Self‐Programming Synaptic Resistor Circuit for Intelligent Systems

Abstract

Unlike artificial intelligent systems based on computers which have to be programmed for specific tasks, the human brain “self‐programs” in real time to create new tactics and adapt to arbitrary environments. Computers embedded in artificial intelligent systems execute arbitrary signal‐processing algorithms to outperform humans at specific tasks, but without the real‐time self‐programming functionality, they are preprogrammed by humans, fail in unpredictable environments beyond their preprogrammed domains, and lack general intelligence in arbitrary environments. Herein, a synaptic resistor circuit that self‐programs in arbitrary and unpredictable environments in real time is demonstrated. By integrating the synaptic signal processing, memory, and correlative learning functions in each synaptic resistor, the synaptic resistor circuit processes signals and self‐programs the circuit concurrently in real time with an energy efficiency about six orders higher than those of computers.

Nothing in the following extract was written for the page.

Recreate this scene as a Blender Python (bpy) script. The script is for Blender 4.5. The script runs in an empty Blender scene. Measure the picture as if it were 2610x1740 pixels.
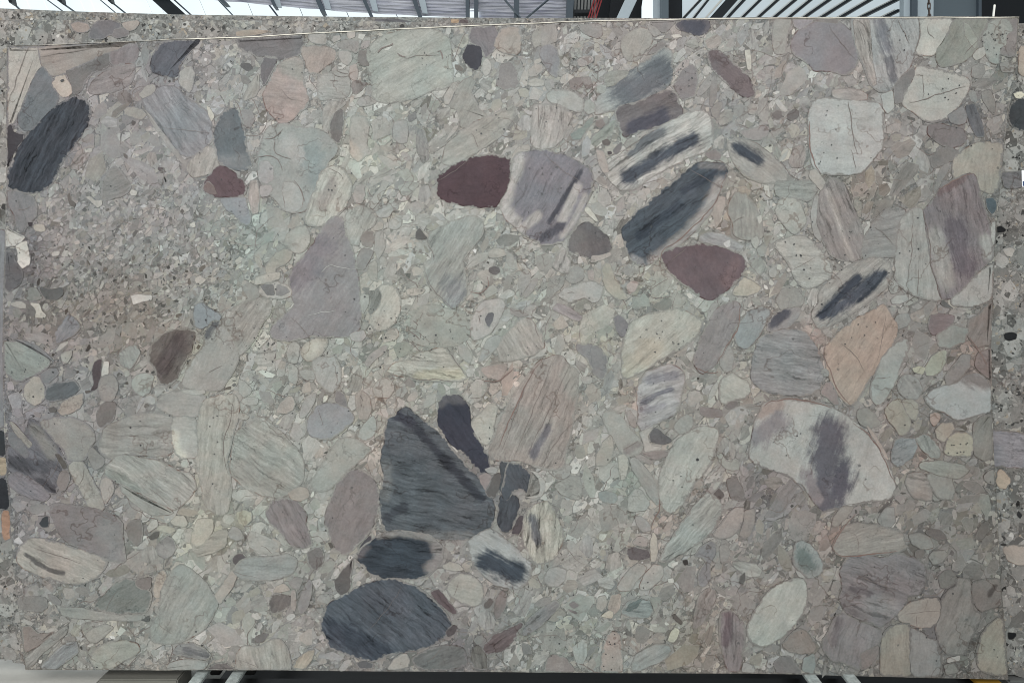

In comparison with humans and a preprogrammed computer, the self‐programming synaptic resistor circuit dynamically modifies its algorithm to control a morphing wing in an unpredictable aerodynamic environment to improve its performance function with superior self‐programming speeds and accuracy. The synaptic resistor circuits potentially circumvent the fundamental limitations of computers, leading to a new intelligent platform with real‐time self‐programming functionality for artificial general intelligence.